My day of adventures was over, but I have many great memories, and if those memories should ever fade, I will have photos and videos for refreshing my memory. I returned to the hotel just in time for dinner. We started with a delicious puréed sweet corn soup. I chose the spicy Asian noodles with vegetables as my main course, and dessert was a satisfying lemon meringue tart. I dashed off as soon as I finished because I wanted to return to the rafting company's headquarters and put in my order for the photos and video, as well as get a ticket for a dinner cruise tomorrow night. I succeeded in the former, but not the latter; the ticket office was closed. I also was disappointed that I would have to wait until tomorrow to get my rafting photos and video. I opted to have them delivered on a USB flash drive. It was only $10 more.

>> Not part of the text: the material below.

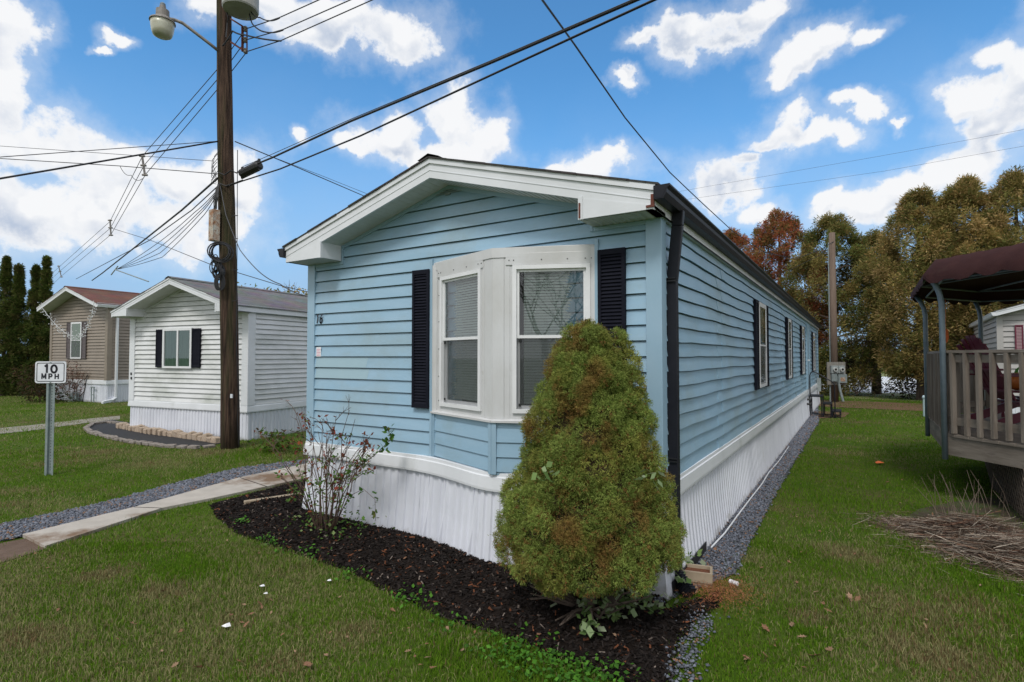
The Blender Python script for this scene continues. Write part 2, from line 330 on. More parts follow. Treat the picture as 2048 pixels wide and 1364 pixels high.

But one more unexpected thrill was awaiting me. Throughout my travels in New Zealand I have been drinking Coke because my preferred soda was not available. I stopped in at a convenience store just down the street from the hotel to buy some more Cokes rather than pay the ridiculous prices of the hotel's minibar. While I was perusing the refrigerated section looking for Cokes, I found ... DR. PEPPER! I buy Dr. Pepper by the case, and I had been missing it. I truly was thrilled -- perhaps not quite to the extent of the thrills experienced earlier in the day, but thrilled nonetheless -- and I grabbed four cans. Ah, what a satisfying way to end my day! But I'm not finished with Queenstown yet. Weather permitting, I have plans for more thrilling adventures tomorrow. Stay tuned! Unfortunately I have no photos for you today. I did not take my iPad along with me because I did not want to lose "my precious" along the way. Plenty of photos and videos were taken by others. You'll have to wait just as I will.